Si bien es cierto que los teléfonos inteligentes han permitido denunciar abuso, es evidente que el objetivo principal de una empresa como Apple dista mucho de ser la vocación social. Las empresas como Apple, Facebook, Twitter y TikTok buscan dominar el mercado, incluso a costa de sus usuarios o del bien público. Ejemplos sobran: el caso de Facebook y Cambridge Analytica, o, más reciente, la implementación por parte de Facebook del nuevo aviso de privacidad de Whats App. 

Hoy, la red social de moda es Tik-Tok y los evangelistas digitales ya han comenzado a empujar su narrativa. Taylor Lorenz del New York Times escribió que Tik Tok “se ha convertido en un espacio de organización para activistas de la generación Z y jóvenes politizados.” Sin embargo, un extraordinario artículo de Barret Swanson en la revista Harper’s revela la realidad; los jóvenes no están politizados, al revés, están obsesionados con convertirse en influencers, y para ello replican la banalidad del mainstream sin ningún filtro de pensamiento crítico. El problema, según Swanson, es el de una generación que no se conoce a sí misma más allá de las redes, pues ha tenido que construirse como un producto digital y ha borrado las líneas entre su verdadera identidad y las de su personaje. 

El fenómeno no es exclusivo de Tik-Tok. En los círculos más “intelectualizados” sucede algo similar. En sus redes sociales muchos políticos, analistas y periodistas acaban volviéndose esclavos de sus propios personajes digitales. Los incentivos son muy grandes y las líneas que separan al personaje de la persona se vuelven muy borrosas. Hay también beneficios económicos y una alimentación constante al ego, que genera sentido de importancia a través de la inmediatez, el contacto directo con el público, y la construcción de ecosistemas digitales que simulan la realidad y con ello la trascendencia. Hoy en día es casi imposible ser una figura pública sin redes sociales, pero no hay que confundirse, las redes no trabajan por nosotros, nosotros estamos trabajando para ellas.

Las grandes corporaciones dijeron que construían un mundo mejor, cuando en realidad lo que hacían era construirnos a todos en productos.

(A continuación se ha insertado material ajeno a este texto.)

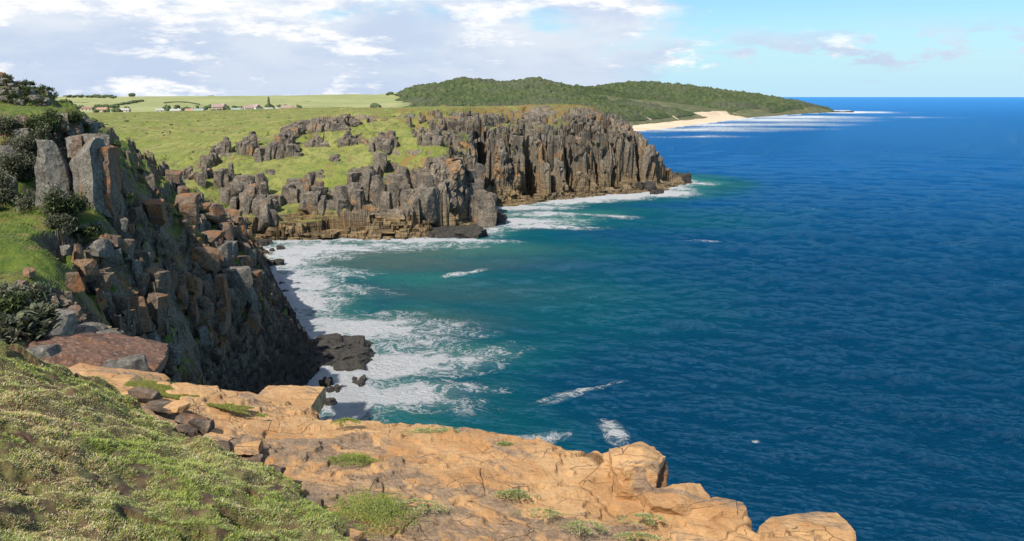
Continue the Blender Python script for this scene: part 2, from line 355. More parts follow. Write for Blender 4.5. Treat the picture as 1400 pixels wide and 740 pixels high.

Su objetivo no era social sino económico, no buscaban justicia sino estirar los límites del capitalismo. Los usuarios-productos somos ahora su principal mecanismo de ingresos. Sin embargo, el costo social es más grande del que percibimos; al montar el debate público en las redes sociales los hemos limitado a un espacio donde la emoción rige sobre el pensamiento. En las redes sociales tenemos que ser productos perfectos, congruentes, vendibles. En las redes sociales no hay tiempo para pensar, analizar, recapacitar. Si no te subiste al tren, lo único que queda es la irrelevancia. La urgencia constante es un aliado de la emocionalidad, no del intelecto.

El estado deplorable de la gobernanza y política en el mundo es una consecuencia directa del mundo que las redes han tejido. Un mundo construido para las emociones, no para el pensamiento, un mundo pensado en el mercado no en la sociedad, un mundo para el entretenimiento no para la cultura. La solución no es dejar de usar las redes, éstas se han vuelto parte intrínseca de nuestra cotidianidad. Se trata de moldearlas a lo que somos y no que ellas no moldeen a lo que desean que seamos. El rol del Estado debe ser limitarlas (sin censurarlas) cuando quieran excederse, el rol de los usuarios debe ser pensarlas críticamente y el rol de todos debe ser construir espacios en los que también podamos vivir al margen de ellas y de su existencia.